**GIVEN MATERIAL:**
----------------------------------------

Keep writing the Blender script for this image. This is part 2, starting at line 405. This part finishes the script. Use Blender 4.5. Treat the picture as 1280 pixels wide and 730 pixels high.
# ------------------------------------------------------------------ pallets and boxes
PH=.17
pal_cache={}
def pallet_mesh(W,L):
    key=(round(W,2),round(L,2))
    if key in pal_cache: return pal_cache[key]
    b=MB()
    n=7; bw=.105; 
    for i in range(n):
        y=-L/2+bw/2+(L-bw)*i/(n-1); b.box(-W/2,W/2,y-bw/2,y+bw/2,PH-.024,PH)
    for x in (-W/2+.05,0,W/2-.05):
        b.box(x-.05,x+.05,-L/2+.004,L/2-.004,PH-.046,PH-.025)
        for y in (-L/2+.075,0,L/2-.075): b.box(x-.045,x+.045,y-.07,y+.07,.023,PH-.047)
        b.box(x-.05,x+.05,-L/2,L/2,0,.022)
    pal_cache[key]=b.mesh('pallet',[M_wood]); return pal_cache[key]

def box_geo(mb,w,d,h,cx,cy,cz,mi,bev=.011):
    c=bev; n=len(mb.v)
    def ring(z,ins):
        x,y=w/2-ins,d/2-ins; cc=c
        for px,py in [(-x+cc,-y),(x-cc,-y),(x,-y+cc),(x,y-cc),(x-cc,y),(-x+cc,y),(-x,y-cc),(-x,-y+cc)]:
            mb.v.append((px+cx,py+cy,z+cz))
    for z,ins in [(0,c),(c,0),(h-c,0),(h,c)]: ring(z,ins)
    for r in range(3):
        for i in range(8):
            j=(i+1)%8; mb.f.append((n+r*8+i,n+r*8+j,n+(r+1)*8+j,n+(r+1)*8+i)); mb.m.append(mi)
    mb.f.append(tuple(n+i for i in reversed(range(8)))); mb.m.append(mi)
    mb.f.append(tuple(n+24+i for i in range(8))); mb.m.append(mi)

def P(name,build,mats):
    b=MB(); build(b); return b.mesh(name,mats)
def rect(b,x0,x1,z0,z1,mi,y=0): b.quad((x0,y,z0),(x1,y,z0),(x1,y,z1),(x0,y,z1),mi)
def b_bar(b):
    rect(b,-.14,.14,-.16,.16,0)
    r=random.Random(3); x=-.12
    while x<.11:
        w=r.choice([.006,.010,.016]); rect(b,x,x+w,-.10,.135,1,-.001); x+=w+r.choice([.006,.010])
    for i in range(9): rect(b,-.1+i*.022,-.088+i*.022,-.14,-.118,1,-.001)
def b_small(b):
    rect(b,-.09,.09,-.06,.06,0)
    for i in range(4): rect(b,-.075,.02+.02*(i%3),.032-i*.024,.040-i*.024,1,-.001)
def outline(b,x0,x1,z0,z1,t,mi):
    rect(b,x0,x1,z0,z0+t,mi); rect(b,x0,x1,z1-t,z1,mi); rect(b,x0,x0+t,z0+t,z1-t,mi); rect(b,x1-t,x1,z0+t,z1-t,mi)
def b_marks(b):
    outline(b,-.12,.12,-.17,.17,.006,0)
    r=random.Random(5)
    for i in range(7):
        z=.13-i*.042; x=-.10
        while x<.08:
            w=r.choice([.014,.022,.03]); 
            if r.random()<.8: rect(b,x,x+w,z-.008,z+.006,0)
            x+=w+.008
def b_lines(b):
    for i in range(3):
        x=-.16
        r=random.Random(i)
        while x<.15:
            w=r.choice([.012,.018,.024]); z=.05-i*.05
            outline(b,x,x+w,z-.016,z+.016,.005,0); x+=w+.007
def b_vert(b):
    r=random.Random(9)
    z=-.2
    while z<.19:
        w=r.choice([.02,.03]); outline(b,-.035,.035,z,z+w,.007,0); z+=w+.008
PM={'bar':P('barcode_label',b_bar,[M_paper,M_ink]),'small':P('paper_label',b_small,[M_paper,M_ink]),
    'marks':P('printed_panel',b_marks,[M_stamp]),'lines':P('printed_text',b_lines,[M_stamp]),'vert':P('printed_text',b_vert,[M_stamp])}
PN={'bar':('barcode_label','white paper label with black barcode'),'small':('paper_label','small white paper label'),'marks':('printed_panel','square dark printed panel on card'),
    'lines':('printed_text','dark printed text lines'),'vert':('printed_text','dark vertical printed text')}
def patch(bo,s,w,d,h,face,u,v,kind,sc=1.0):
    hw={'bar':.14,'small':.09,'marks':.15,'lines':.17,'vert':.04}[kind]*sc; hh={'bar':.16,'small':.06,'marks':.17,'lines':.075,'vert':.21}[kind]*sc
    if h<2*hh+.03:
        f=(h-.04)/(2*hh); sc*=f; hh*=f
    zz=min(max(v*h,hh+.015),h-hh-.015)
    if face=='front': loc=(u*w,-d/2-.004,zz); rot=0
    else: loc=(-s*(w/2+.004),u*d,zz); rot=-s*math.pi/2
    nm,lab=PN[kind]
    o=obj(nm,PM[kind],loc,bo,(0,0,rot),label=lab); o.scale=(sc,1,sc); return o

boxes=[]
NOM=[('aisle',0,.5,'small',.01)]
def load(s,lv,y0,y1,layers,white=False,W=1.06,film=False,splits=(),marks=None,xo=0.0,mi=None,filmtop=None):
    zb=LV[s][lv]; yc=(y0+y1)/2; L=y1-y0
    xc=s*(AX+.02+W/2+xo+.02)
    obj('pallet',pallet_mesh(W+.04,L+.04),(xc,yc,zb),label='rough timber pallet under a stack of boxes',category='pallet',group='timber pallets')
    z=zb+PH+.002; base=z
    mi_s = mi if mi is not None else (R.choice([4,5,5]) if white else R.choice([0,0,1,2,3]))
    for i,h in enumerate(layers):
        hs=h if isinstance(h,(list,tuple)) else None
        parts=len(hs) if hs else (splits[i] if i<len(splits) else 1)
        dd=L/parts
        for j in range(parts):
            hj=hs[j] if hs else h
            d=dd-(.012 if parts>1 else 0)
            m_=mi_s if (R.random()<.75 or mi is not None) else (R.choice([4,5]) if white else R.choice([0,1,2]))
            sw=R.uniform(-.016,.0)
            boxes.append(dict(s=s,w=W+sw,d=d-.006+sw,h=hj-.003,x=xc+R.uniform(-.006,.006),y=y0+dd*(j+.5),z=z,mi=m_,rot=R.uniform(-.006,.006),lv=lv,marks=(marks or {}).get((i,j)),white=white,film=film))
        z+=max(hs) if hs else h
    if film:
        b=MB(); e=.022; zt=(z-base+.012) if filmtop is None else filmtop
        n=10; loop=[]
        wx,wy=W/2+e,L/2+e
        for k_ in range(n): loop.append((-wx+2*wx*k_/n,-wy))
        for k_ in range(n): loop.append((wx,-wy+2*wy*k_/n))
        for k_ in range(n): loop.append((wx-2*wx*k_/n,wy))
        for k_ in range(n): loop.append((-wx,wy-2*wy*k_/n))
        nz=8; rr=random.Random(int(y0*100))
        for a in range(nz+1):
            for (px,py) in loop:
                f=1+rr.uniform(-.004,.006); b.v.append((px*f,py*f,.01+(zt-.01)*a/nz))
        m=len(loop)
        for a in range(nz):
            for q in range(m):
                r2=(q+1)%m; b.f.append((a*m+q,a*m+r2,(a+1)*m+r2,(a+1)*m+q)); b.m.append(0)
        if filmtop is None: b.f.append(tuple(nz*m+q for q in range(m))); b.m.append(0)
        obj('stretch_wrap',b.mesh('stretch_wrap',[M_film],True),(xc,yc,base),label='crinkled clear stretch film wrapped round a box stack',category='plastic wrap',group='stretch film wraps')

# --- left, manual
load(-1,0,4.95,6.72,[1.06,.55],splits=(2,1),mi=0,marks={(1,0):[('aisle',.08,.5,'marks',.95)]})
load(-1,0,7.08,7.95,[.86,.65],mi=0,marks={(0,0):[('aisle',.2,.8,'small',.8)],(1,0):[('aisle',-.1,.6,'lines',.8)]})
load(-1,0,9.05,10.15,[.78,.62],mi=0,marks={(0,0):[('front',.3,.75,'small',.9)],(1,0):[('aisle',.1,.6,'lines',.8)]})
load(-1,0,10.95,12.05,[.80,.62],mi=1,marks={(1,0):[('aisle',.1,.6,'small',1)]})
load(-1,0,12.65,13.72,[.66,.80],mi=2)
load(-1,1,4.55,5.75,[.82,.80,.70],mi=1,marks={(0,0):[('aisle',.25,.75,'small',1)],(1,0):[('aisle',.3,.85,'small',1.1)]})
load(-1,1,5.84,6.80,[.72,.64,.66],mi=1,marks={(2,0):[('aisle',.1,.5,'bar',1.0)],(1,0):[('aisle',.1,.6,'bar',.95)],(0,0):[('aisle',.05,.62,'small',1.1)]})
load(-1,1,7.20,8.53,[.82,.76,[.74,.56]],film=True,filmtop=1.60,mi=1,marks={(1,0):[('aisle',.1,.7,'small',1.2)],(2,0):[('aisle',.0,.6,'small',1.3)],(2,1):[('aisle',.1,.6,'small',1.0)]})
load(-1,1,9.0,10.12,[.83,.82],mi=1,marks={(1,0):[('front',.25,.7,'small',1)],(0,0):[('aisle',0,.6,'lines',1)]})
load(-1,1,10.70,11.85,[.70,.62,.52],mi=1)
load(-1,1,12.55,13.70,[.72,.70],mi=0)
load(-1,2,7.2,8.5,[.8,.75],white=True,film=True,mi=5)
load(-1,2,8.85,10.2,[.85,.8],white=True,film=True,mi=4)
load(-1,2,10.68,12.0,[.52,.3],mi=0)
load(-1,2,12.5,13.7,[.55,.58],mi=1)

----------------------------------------

**AIM OF THE EXERCISE:**
From the top of the listing above, restate each line word for word up to and including the line with "mb.f.append(tuple(n+24+i for i"; add nothing else.

**RESULT:**
Keep writing the Blender script for this image. This is part 2, starting at line 405. This part finishes the script. Use Blender 4.5. Treat the picture as 1280 pixels wide and 730 pixels high.
# ------------------------------------------------------------------ pallets and boxes
PH=.17
pal_cache={}
def pallet_mesh(W,L):
    key=(round(W,2),round(L,2))
    if key in pal_cache: return pal_cache[key]
    b=MB()
    n=7; bw=.105; 
    for i in range(n):
        y=-L/2+bw/2+(L-bw)*i/(n-1); b.box(-W/2,W/2,y-bw/2,y+bw/2,PH-.024,PH)
    for x in (-W/2+.05,0,W/2-.05):
        b.box(x-.05,x+.05,-L/2+.004,L/2-.004,PH-.046,PH-.025)
        for y in (-L/2+.075,0,L/2-.075): b.box(x-.045,x+.045,y-.07,y+.07,.023,PH-.047)
        b.box(x-.05,x+.05,-L/2,L/2,0,.022)
    pal_cache[key]=b.mesh('pallet',[M_wood]); return pal_cache[key]

def box_geo(mb,w,d,h,cx,cy,cz,mi,bev=.011):
    c=bev; n=len(mb.v)
    def ring(z,ins):
        x,y=w/2-ins,d/2-ins; cc=c
        for px,py in [(-x+cc,-y),(x-cc,-y),(x,-y+cc),(x,y-cc),(x-cc,y),(-x+cc,y),(-x,y-cc),(-x,-y+cc)]:
            mb.v.append((px+cx,py+cy,z+cz))
    for z,ins in [(0,c),(c,0),(h-c,0),(h,c)]: ring(z,ins)
    for r in range(3):
        for i in range(8):
            j=(i+1)%8; mb.f.append((n+r*8+i,n+r*8+j,n+(r+1)*8+j,n+(r+1)*8+i)); mb.m.append(mi)
    mb.f.append(tuple(n+i for i in reversed(range(8)))); mb.m.append(mi)
    mb.f.append(tuple(n+24+i for i in range(8))); mb.m.append(mi)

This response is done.